EXERCISE INPUT:
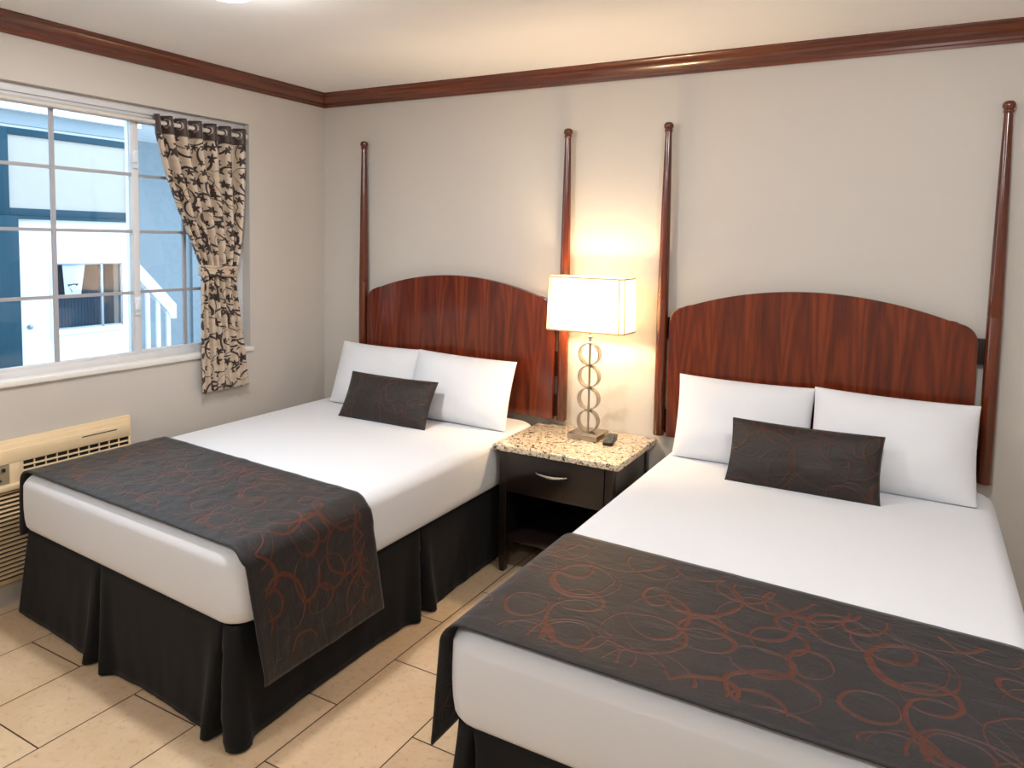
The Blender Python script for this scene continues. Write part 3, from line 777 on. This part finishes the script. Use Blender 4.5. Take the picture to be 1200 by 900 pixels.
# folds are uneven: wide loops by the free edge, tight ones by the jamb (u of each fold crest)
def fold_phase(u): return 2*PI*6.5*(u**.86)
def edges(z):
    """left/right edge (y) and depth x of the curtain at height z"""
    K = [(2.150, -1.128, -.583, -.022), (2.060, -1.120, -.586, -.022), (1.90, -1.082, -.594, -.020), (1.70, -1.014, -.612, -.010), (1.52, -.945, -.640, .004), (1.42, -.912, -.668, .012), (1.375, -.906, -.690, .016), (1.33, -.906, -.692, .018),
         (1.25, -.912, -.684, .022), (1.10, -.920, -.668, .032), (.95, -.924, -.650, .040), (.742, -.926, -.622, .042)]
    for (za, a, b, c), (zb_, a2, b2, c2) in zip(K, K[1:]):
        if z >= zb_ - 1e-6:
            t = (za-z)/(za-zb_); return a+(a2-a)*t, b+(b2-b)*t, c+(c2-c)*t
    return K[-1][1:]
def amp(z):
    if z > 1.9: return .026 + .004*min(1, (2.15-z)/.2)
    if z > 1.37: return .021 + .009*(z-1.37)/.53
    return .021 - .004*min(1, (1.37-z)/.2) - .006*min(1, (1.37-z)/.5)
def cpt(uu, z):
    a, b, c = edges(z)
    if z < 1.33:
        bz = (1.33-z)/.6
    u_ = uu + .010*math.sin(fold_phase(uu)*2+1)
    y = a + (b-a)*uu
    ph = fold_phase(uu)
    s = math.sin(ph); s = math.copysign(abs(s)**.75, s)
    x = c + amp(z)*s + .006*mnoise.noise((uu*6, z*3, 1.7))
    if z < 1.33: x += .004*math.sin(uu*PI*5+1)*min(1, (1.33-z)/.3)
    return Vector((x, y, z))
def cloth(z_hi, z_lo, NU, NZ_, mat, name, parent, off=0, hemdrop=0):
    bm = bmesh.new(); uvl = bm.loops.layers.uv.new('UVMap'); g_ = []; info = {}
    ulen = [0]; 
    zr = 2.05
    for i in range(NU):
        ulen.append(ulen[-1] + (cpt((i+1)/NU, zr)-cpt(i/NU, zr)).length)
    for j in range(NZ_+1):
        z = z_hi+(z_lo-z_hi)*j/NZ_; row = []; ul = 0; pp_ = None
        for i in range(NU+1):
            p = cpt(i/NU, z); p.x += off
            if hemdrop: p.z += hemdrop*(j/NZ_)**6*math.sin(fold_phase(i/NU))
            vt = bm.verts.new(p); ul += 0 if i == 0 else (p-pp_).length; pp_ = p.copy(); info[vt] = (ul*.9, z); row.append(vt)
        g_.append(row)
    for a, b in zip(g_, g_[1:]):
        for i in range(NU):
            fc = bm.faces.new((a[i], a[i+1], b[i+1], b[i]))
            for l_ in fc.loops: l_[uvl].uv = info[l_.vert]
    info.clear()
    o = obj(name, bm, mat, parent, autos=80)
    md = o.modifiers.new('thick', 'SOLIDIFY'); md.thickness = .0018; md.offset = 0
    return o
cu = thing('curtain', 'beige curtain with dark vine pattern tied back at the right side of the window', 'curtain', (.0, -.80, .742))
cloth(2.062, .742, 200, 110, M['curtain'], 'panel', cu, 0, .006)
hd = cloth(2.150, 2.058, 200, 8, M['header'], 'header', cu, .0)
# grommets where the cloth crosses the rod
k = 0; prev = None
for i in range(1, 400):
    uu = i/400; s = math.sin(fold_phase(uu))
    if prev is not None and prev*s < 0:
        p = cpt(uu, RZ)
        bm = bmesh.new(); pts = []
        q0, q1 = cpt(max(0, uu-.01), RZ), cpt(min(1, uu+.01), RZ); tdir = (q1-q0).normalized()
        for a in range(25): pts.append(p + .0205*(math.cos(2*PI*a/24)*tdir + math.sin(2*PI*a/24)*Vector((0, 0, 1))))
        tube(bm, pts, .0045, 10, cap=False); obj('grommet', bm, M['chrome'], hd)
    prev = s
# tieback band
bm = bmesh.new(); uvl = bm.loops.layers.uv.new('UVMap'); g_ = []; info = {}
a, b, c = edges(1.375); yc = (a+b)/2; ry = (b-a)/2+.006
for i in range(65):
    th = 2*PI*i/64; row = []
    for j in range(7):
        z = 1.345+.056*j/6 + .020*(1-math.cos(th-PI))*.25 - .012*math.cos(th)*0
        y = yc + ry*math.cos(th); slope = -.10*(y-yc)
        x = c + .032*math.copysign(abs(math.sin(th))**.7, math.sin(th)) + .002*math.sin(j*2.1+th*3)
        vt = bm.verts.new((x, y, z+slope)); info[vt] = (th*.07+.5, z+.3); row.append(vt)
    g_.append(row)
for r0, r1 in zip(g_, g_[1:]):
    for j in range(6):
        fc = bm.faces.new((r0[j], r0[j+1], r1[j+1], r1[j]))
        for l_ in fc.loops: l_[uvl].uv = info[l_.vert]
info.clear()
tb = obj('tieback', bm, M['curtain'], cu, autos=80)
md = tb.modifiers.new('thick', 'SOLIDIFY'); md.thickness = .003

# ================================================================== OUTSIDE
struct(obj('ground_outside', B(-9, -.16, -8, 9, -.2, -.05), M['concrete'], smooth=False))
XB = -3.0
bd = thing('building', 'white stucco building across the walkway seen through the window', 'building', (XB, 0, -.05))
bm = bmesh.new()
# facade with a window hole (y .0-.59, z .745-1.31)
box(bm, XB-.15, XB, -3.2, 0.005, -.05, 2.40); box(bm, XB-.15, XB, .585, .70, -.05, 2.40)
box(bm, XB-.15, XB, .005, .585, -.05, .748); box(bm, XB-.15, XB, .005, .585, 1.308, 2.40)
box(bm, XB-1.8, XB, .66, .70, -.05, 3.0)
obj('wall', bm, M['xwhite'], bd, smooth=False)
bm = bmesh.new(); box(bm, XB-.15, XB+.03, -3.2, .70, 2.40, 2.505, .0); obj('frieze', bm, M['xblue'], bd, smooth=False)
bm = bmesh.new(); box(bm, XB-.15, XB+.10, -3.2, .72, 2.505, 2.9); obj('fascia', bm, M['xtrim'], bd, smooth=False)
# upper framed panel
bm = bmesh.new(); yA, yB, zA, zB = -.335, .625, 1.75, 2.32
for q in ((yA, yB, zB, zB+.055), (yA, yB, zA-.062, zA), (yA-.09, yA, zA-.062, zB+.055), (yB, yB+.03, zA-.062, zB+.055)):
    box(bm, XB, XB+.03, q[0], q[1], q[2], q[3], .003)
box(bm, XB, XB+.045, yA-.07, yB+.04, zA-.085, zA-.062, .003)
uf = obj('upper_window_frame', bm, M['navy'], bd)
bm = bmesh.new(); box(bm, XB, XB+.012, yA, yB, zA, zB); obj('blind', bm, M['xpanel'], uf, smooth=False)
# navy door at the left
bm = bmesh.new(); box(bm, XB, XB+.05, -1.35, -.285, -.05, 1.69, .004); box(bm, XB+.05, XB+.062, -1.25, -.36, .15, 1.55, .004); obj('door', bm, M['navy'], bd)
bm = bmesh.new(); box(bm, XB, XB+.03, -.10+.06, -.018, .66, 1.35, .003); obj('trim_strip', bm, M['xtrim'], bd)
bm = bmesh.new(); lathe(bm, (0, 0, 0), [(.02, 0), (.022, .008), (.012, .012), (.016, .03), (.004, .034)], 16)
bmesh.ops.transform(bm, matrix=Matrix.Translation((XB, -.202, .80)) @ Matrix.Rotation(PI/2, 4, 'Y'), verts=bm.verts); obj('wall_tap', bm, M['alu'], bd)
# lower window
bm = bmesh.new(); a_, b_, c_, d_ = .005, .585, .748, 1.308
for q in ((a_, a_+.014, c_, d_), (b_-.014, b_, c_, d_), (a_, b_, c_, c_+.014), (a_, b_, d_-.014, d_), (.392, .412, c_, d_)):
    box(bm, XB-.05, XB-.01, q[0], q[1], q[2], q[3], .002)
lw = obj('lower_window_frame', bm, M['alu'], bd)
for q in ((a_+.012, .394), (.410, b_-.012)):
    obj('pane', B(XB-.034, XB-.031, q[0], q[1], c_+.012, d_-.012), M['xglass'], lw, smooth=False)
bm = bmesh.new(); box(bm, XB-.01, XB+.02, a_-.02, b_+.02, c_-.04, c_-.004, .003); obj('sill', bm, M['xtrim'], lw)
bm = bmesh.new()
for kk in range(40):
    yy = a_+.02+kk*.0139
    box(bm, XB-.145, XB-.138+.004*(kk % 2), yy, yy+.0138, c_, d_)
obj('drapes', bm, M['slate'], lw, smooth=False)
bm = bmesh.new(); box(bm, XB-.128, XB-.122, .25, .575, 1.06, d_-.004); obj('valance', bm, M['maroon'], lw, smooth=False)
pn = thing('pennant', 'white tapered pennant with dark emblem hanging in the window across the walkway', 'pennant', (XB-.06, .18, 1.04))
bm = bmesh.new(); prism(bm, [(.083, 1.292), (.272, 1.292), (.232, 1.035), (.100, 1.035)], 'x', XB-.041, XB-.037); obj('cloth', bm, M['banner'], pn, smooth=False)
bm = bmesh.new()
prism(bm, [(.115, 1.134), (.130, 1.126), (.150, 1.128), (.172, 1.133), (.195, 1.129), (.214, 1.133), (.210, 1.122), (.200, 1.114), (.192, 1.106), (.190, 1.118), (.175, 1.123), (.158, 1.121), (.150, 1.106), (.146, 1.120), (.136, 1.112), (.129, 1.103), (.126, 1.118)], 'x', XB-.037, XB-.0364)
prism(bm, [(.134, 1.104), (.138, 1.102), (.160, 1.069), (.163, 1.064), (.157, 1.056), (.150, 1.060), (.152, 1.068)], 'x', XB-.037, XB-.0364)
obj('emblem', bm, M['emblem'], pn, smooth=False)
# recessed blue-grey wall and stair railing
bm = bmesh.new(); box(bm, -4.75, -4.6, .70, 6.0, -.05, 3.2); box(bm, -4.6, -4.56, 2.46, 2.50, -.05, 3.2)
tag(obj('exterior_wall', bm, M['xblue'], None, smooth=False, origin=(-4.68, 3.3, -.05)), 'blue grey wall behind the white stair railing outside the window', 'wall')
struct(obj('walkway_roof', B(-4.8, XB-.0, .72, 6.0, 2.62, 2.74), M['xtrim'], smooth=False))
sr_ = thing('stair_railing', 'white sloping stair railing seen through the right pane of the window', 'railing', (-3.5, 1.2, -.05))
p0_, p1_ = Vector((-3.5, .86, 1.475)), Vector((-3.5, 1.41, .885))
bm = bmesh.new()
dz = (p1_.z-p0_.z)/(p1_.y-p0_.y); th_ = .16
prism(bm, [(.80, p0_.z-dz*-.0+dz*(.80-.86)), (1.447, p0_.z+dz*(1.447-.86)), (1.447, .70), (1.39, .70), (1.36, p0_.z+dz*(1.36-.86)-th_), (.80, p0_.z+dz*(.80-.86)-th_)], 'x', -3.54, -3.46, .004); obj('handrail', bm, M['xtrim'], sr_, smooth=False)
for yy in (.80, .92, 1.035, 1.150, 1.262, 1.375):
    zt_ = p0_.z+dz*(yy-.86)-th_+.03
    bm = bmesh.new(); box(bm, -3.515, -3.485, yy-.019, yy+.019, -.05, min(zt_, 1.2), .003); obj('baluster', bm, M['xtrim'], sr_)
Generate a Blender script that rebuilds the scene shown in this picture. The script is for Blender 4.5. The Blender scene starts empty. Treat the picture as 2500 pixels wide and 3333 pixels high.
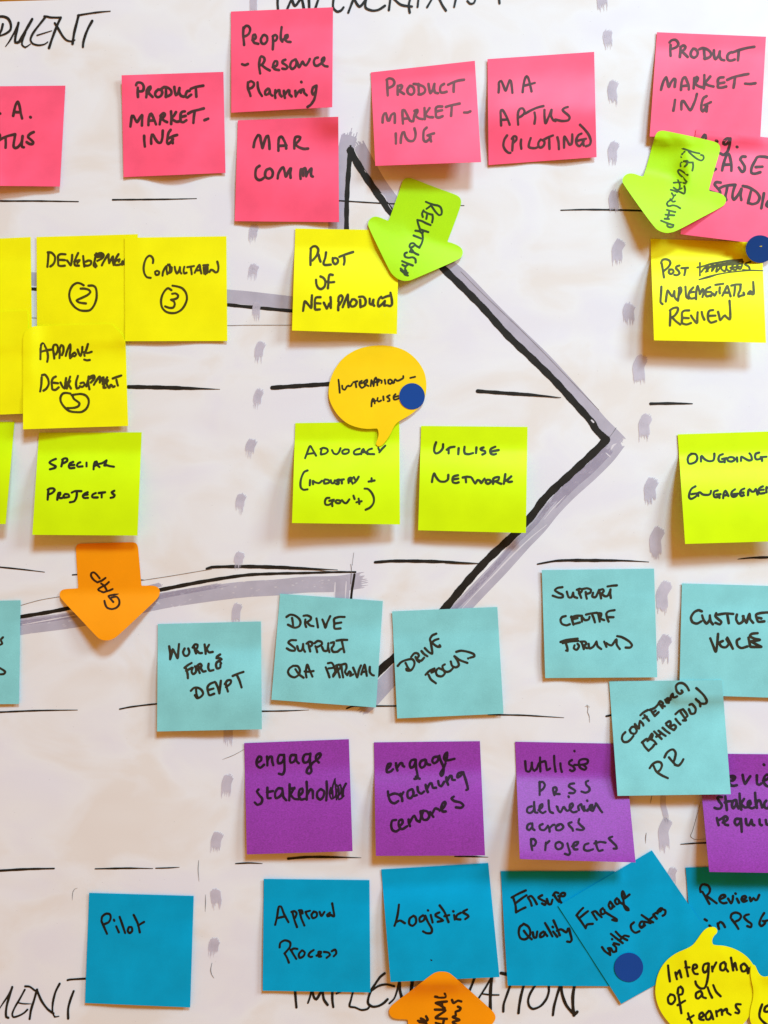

GIVEN INSTRUCTION: Search the data above for the word "wide", then gather each line in which it appears.

SOLUTION:
# folds are uneven: wide loops by the free edge, tight ones by the jamb (u of each fold crest)
Generate a Blender script that rebuilds the scene shown in this picture. The script is for Blender 4.5. The Blender scene starts empty. Treat the picture as 2500 pixels wide and 3333 pixels high.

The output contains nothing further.